On her first day at office, Britain Home Secretary Priti Patel approves recruitment of 20,000 additional cops

The new prime minister says he wants that recruitment completed over the next three years, with Patel set to chair a new national policing board to oversee the process.
Britain's first Indian-origin Home Secretary Priti Patel. (Picture from official website)
Britain's first Indian-origin Home Secretary Priti Patel. (Picture from official website)

LONDON: Priti Patel, Britain's first Indian-origin Home Secretary, began her new job on Friday by putting into action the new Prime Minister Boris Johnson's pledge to recruit 20,000 additional police officers on the streets of the country.

Johnson had made this a central promise in his very first speech on the steps of Downing Street earlier this week, just hours before he charged Patel with the new security brief.

"As I said on the steps of Downing Street this week, my job as Prime Minister is to make our streets safer," said Johnson in a Downing Street statement on Friday.

"People want to see more officers in their neighbourhoods, protecting the public and cutting crime. I promised 20,000 extra officers and that recruitment will now start in earnest," he said.

The new prime minister says he wants that recruitment completed over the next three years, with Patel set to chair a new national policing board to oversee the process.

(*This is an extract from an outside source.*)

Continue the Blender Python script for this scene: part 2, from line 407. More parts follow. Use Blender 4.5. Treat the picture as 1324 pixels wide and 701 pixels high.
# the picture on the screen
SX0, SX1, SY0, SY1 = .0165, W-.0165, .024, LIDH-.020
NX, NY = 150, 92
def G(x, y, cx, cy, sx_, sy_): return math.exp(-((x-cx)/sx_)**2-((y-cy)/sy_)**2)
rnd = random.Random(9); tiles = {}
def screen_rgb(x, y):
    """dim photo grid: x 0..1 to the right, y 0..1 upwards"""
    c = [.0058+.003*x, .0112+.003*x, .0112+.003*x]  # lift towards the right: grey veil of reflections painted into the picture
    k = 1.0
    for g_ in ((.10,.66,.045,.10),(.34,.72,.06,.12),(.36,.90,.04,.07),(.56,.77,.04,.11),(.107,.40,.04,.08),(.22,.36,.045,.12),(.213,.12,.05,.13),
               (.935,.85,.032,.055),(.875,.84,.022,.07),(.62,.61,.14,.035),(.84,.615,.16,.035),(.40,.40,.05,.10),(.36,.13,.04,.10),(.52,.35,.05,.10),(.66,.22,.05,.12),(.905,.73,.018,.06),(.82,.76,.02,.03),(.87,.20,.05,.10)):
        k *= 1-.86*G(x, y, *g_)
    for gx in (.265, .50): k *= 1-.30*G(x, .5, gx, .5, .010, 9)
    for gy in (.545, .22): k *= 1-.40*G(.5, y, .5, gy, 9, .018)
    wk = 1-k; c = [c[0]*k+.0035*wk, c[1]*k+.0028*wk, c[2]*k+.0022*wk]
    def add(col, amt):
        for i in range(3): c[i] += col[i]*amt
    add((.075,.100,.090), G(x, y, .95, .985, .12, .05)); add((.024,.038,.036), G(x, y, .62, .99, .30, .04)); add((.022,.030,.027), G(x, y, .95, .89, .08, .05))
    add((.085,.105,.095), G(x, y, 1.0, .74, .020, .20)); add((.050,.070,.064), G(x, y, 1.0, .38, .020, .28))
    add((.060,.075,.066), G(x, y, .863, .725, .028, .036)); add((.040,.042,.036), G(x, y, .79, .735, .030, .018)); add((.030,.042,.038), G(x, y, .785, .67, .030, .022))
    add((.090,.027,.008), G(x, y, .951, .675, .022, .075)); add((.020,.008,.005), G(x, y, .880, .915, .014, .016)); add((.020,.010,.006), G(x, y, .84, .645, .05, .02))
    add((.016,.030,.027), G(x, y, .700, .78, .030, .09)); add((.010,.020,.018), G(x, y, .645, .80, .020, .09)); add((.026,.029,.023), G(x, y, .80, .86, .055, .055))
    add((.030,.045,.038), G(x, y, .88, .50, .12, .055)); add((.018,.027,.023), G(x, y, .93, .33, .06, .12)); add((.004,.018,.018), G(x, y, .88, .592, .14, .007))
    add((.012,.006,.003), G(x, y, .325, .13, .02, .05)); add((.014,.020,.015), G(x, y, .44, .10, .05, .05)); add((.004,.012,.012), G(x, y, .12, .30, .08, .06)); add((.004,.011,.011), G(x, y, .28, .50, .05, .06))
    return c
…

"The rise we've seen in serious violence is deeply worrying. An additional 20,000 officers sends a clear message that we are committed to giving police the resources they need to tackle the scourge of crime," said the new minister in charge of the UK Home Office.

"This is the start of a new relationship between the government and the police working even more closely together to protect the public," she added.

In addition, the Home Office said Johnson-led government will urgently review the pilot which makes it simpler for officers to use stop and search powers, with a view to rolling this out across all forces as part of ongoing work to tackle serious violence.

In April, seven forces across Britain started a trial with relaxed conditions on the use of Section 60 of the UK's Criminal Justice and Public Order Act which allows them to stop and search suspected individuals.

"The Prime Minister has been clear he fully supports the police's use of stop and search to tackle and disrupt those carrying knives," the Home Office said.

As the new Home Secretary, Patel will be in charge of not only the UK's security and policing but also visa and immigration policies.

She has long argued for a points-based immigration system, something Johnson confirmed will be among his priorities in his first address to the UK Parliament as Prime Minister.

"For years, politicians have promised the public an Australian-style points based system. And today I will actually deliver on those promises – I will ask the Migration Advisory Committee to conduct a review of that system as the first step in a radical rewriting of our immigration system,” he said.

This will be another key task for Patel to oversee.

It remains to be seen how much a new immigration strategy would vary from that finalised under the previous Theresa May-led government when Sajid Javid had launched a White Paper on a skills-based post-Brexit visas and immigration strategy as then Home Secretary.

The proposals, which were to be phased in from December 2021 at the end of a proposed transition period for Britain's exit from the European Union (EU), were claimed to level the UK's immigration playing field with the end of free movement for people from within the 28-member economic bloc.